As I read this, I was transported back to those times and what made us feel so much uncertainty and despair. Watergate, the fall of South Vietnam, the Arab oil embargoes, inflation, the gas lines and energy saving measures, the Iranian revolution. So much seemed to be falling apart. I believe it maxed out after your father's remarks, later in 1979 with the Soviet invasion of Afghanistan, the Iranian hostage crisis, the dollar's collapse and the brush with hyperinflation. It all seemed so out of control.
And yet, it's worse now.
Thanks!
There were so many things: 2000 domestic bombings in the U.S. between 1969 and 1972. The Mayaguez after Vietnam. Nixon's wage/price freeze. Eurodollars and the reality of moving off gold. Recreational cocaine. Arson for profit in New York.
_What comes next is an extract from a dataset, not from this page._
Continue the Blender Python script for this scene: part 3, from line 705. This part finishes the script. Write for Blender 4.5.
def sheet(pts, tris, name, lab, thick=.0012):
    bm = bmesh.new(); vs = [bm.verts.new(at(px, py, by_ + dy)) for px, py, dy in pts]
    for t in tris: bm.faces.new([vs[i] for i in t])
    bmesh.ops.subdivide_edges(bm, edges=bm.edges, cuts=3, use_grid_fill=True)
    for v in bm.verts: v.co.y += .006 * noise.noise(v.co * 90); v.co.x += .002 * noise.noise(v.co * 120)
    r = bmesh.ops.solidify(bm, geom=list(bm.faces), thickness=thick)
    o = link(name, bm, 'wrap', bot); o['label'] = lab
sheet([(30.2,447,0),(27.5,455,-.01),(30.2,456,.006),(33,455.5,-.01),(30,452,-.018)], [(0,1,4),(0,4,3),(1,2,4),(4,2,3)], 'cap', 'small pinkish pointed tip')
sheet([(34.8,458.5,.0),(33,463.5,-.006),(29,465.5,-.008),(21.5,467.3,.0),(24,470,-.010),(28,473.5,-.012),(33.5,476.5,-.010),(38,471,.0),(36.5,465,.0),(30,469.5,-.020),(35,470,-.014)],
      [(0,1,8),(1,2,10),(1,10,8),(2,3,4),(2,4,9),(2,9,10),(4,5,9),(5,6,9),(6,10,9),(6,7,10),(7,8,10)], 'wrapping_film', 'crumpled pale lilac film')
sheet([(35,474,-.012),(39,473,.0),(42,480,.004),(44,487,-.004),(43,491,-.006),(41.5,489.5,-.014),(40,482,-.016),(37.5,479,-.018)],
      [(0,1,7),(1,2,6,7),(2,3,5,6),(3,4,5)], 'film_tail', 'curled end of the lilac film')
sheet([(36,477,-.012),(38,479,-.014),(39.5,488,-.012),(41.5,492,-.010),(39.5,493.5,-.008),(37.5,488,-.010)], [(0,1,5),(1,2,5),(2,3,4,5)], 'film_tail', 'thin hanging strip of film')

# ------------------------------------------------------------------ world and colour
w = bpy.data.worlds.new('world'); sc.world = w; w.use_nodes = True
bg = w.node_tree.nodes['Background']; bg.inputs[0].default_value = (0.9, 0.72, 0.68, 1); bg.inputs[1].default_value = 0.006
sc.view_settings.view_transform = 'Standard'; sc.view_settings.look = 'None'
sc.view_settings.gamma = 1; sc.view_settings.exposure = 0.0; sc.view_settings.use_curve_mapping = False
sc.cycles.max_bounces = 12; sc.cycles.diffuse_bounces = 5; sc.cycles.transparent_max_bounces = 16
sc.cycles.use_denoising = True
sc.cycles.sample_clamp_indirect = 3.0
The IRA. I could go hours.
But I do think we flinched from real change, using cheap goods and deficits while underfunding education, to create a short-term consumer society with long-term alienation and despair for many people.
Sigh. BTW, "hugely gratifying and mildly mystifying" sounds exactly like something you'd say.
My wife only really knew my father as he was falling into dementia, but she said that looking at the testimony was like hearing me talk. I was mildly shocked, gratified, and mildly mystified.
Very perceptive. And note one of the footnotes: "He then joined the ROTC because HE NEEDED CLOTHING. Becoming wealthy and consequential was strange to him, though unlike many people like that I’ve known HE MOSTLY WORE IT LIGHTLY, and was more bemused than consumed by his occasional bout of imposter complex.
Thank you! I am so grateful when people notice the little touches. For the most part, I don't expect them to notice them overtly, I figure they take it in subliminally. That doesn't mean it isn't there, and that doesn't mean it doesn't have an effect.
I stand effected. Or is it affected? Or maybe both.
I remember those days of stagflation that included gas lines and an overall malaise in Detroit (where I was born/lived). Your dad captured the solution so well, and we had candidates and presidents who worked both sides of it.
Also a reminder of what the current generation is missing in tech journalism.